Holiday Blah
I am happy to see my Dad, I am on the fence about my sister, but what I do know is that I miss home. Not Detroit, not the house I grew up in, but that good feeling of love and laughter and togetherness. I'm on the train as I write this heading back from the Chi back to see the family, but that good feeling isn't there.
I know what it is, but that doesn't fix anything, it just means I get it. My life changed fundamental when my mother first got really sick. She was the organizer of the family. She put together the reunions, arranged holiday get togethers and kept all the sisters, brothers, cousins, nieces, nephews, and grand kids in touch. For the past I guess 15 years since she wasn't able to walk or be independent things have been different.
Not one to get stuck in defeat, my sister and I made an effort to re-kindle the flame of family and love, but for the past two years since I quit my job and focused on my business, its been back to before :-(
I have a surrogate family consisting of my best friend from high school and her family, but this year they are in NC with other family so I am on my own. My relationship with my sister is strained and my other aunts and cousins are in Atlanta. All in all I'm feeling a little blue this Thanksgiving. This year has been one of tremendous changed. I moved to Chicago, my friends moved to Atlanta, I sold my studio/event space, and I am looking for job.

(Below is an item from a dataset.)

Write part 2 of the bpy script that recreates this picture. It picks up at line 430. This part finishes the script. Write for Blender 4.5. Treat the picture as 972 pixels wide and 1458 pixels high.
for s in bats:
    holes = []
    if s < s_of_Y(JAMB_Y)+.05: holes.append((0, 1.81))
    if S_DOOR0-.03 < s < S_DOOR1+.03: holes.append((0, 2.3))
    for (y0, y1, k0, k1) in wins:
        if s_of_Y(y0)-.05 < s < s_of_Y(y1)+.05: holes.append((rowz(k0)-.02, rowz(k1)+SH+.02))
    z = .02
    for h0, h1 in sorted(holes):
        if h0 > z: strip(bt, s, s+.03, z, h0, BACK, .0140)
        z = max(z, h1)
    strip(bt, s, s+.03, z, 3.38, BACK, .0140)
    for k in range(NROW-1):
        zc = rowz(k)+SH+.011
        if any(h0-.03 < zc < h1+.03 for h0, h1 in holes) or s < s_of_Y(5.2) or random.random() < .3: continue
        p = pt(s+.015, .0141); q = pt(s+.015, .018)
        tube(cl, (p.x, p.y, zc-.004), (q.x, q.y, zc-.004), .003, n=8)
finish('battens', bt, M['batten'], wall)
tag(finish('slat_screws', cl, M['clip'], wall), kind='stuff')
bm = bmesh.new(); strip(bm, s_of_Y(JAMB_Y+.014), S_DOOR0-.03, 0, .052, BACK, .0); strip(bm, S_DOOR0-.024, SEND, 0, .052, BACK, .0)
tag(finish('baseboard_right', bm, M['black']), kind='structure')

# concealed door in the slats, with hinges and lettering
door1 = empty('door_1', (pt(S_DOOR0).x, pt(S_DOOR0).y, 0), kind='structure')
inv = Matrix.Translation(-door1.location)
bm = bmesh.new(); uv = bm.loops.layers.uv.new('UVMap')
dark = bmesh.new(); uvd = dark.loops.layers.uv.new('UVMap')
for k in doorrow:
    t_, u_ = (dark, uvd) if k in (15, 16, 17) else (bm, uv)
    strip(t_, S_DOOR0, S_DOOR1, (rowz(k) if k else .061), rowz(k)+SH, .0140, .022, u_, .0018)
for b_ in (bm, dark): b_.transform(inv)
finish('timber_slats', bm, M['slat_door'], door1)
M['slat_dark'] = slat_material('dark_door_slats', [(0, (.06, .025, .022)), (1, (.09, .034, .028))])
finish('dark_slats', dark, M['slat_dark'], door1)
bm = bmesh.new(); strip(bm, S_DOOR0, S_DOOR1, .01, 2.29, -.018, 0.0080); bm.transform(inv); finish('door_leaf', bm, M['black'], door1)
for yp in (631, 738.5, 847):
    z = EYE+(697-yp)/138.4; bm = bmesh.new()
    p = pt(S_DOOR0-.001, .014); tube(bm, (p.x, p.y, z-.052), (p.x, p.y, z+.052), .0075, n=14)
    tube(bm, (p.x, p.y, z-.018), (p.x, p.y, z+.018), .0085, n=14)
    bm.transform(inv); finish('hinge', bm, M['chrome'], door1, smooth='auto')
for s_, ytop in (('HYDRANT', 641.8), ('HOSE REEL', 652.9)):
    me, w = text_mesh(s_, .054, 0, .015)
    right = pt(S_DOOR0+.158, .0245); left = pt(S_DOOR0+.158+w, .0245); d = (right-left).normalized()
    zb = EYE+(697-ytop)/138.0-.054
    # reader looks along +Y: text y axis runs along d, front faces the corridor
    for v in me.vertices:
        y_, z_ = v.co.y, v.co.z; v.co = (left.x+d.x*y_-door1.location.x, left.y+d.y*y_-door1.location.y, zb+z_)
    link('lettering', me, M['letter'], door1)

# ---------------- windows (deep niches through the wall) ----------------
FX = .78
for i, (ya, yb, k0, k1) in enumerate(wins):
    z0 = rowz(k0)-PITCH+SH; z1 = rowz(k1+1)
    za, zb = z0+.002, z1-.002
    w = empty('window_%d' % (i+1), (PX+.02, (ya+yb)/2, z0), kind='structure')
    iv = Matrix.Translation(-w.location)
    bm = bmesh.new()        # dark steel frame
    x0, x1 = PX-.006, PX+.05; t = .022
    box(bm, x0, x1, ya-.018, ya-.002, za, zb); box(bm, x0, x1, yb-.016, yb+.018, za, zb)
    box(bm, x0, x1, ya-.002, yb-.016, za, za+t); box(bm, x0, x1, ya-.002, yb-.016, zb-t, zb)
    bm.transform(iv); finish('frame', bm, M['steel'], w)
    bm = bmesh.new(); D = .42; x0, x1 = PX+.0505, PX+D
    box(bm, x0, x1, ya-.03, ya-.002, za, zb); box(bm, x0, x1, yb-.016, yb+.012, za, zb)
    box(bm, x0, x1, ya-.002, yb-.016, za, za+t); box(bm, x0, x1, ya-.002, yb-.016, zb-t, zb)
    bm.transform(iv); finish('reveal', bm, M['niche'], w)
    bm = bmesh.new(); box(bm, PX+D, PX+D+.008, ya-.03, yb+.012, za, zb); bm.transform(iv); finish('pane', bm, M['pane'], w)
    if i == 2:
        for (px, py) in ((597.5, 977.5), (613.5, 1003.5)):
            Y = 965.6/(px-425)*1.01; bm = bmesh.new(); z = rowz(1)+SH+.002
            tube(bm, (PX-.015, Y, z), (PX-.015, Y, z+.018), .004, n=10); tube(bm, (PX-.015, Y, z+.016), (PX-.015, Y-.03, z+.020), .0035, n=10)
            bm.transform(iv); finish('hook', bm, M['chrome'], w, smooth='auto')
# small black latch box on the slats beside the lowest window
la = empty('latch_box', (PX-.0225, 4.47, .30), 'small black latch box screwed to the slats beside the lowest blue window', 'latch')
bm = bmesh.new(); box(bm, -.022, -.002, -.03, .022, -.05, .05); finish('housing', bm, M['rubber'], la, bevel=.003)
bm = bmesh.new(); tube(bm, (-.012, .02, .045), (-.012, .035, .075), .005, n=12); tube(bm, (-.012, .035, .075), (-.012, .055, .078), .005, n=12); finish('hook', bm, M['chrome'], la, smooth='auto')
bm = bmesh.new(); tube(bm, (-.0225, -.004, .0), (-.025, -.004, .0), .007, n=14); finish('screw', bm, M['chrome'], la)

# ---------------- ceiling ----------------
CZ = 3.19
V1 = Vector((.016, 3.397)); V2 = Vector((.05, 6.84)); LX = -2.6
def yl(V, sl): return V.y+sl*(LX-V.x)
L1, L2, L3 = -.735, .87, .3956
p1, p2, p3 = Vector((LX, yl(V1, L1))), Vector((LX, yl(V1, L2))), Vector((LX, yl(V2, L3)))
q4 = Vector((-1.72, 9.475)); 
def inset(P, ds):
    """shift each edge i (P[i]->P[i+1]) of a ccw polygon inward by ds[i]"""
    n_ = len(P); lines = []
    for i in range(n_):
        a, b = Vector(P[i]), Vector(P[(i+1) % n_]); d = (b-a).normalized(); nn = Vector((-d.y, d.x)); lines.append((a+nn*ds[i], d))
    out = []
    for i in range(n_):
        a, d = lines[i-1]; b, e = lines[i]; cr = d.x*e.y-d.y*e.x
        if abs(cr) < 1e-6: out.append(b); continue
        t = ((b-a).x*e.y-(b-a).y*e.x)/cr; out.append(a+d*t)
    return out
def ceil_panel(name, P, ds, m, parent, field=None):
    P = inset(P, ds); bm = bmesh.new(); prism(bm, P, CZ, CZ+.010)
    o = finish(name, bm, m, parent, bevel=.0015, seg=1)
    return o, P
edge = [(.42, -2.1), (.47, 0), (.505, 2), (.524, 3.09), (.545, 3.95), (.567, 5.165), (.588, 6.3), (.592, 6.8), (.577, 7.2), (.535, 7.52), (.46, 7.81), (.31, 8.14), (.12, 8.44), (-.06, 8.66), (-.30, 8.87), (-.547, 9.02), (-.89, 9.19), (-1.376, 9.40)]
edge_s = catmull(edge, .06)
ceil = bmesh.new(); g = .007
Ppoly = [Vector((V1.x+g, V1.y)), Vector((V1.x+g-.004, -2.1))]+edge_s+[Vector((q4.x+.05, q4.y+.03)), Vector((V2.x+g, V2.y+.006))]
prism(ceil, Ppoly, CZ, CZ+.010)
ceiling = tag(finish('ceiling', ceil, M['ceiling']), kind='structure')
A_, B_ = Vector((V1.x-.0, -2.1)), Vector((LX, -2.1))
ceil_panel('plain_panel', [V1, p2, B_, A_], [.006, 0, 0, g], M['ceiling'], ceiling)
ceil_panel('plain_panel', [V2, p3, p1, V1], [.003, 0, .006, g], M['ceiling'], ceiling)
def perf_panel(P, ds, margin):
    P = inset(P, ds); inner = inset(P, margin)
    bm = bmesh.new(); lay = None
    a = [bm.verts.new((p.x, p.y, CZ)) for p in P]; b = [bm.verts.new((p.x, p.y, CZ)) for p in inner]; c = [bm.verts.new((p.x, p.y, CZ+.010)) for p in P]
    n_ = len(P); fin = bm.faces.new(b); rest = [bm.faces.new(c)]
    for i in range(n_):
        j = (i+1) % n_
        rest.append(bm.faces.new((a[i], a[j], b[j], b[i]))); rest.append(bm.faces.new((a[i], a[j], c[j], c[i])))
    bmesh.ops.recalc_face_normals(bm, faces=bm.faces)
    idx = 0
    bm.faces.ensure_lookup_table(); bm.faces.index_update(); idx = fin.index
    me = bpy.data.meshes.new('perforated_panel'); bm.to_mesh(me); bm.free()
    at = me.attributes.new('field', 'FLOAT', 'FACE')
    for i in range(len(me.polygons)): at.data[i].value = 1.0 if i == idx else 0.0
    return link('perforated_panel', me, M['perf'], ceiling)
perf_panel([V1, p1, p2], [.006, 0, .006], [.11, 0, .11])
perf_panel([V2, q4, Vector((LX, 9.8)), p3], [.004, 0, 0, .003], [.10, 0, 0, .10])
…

You can't dwell in the past, nor re-create it. I look forward to creating my own holiday traditions with friends and a family of my own, but then that gets me to wondering if that will ever happen. I love the whole domestic thing, cooking, decorating, playing hostess and would love to have a honey to share my life with, but things are looking kinda bleak on that front. Part of reason I am job hunting is that with my work I am surrounded by women all the time and its hard to meet men. I look forward to having more discretionary income to go out, travel, pursue my non-professional interests. I don't want to be restricted to my home and/or free/inexpensive events b/c my cash is low. Nor do I want to be forced to go out with gentlemen I am not interested in, just to get a free meal and get out the house.
I miss my days of financial Independence and the ability to do things I want to do, not just survive. When I look back into my heyday of dating fabulous menfolk I realized it was when I was just out there doing me! So as part of my new life in the Chi, I am excited about what will happen, as I get my money right! This diva is all about the renewed hustle for 2008 b/c this being fiscally challenged thing is for the birds. I'm a superstar dammit and that means money is not a thing!
I'll always remember this Thanksgiving b/c I vow to never ever repeat it. I would rather be going to a spa to relax and renew than feeling like a homeless vagrant.